Accrual vs. Cash-Basis

  • “Accrual accounting attempts to record the financial effects on a business of transactions that have economic consequences for the business in the accounting period when the transaction occurs rather than only in the periods when cash is received or paid by the company.”

  • “When applied consistently, accrual accounting is a means of enhancing the relevance of financial statements. Cash-basis accounting results in inadequate and misleading financial statements for all but the most simple of businesses. As a result, accrual accounting is the accounting system of choice throughout the world today.”

GAAP

  • “Financial accounting reports are used by investors, regulators, employees, customers and a number of other external parties. So that this diverse list of users can understand an entity’s financial statements, accountants must follow certain guidelines or standards when preparing financial accounting reports. These principles, more numerous than the accounting concepts, are explicit rules that are used to improve the reliability and comparability of financial reports.”

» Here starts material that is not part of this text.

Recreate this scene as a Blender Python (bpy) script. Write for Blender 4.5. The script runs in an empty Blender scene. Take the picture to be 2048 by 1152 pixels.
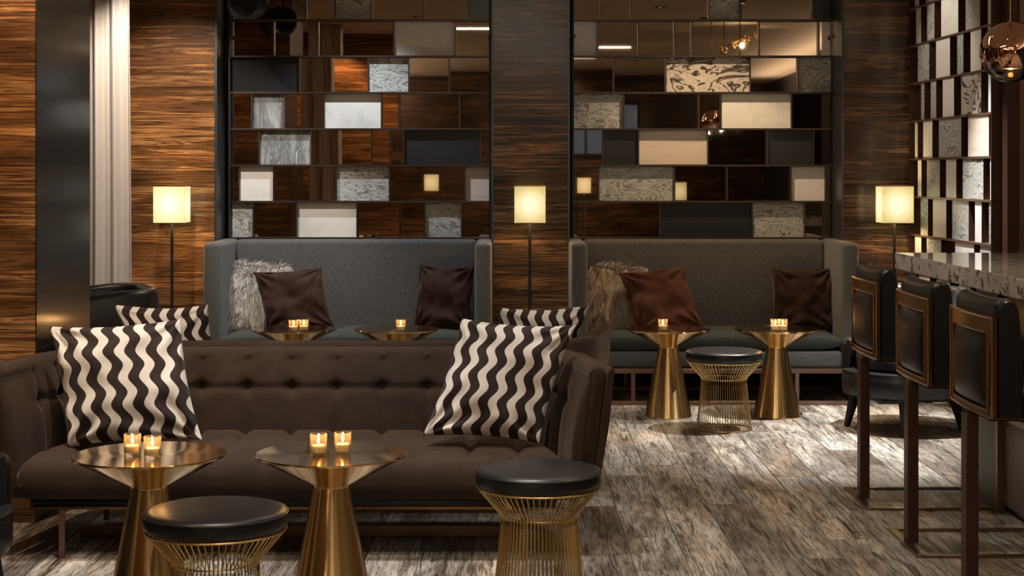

  • “Generally Accepted Accounting Principles (GAAP) are guidelines that accountants, managers and auditors must follow while preparing and auditing accounting information for external reporting purposes. For example, GAAP requires the use of accrual accounting. The application of GAAP rules results in reasonably reliable financial information, while also permitting each entity to reasonably describe its own business strategy and performance through relevant accounting information.”

  • “The Financial Accounting Standards Board (FASB) determines GAAP in the United States. There also exists an International Accounting Standards Board (IASB), which, among other activities, has undertaken a major effort to harmonize accounting standards around the world.”

IFRS

  • “The International Accounting Standards Board (IASB) publishes International Financial Reporting Standards (IFRS).”

Principles vs Rules

  • “IFRS tends to be stated as in the form of broad principles. In contrast, much of GAAP tends to be stated in the form of bright-line rules. For example, as you will learn later along with various accounting rules, under GAAP if a term of a lease is equal to 75 percent of the economic life of the leased property, the lease will be accounted for as a capital lease. On the other hand, if the lease item is equal to 74 percent or less of the leased property’s economic life, the lease will be accounted for as an operating lease. IFRS takes a different approach. It makes the distinction between a capital and an operating lease based on which party - the lessor or the lessee - substantially bears the risk and reward of ownership.”

  • “The distinction between the principle based and rule based accounting standards is important. Under a principle standards model, the accounting for transactions is more likely to reflect the substance of the transaction. Under a rule based standards model, the accounting for a transaction is more likely to reflect the form of the transaction.”

  • “As GAAP and IFRS converge, it is anticipated that GAAP will become more principle based.”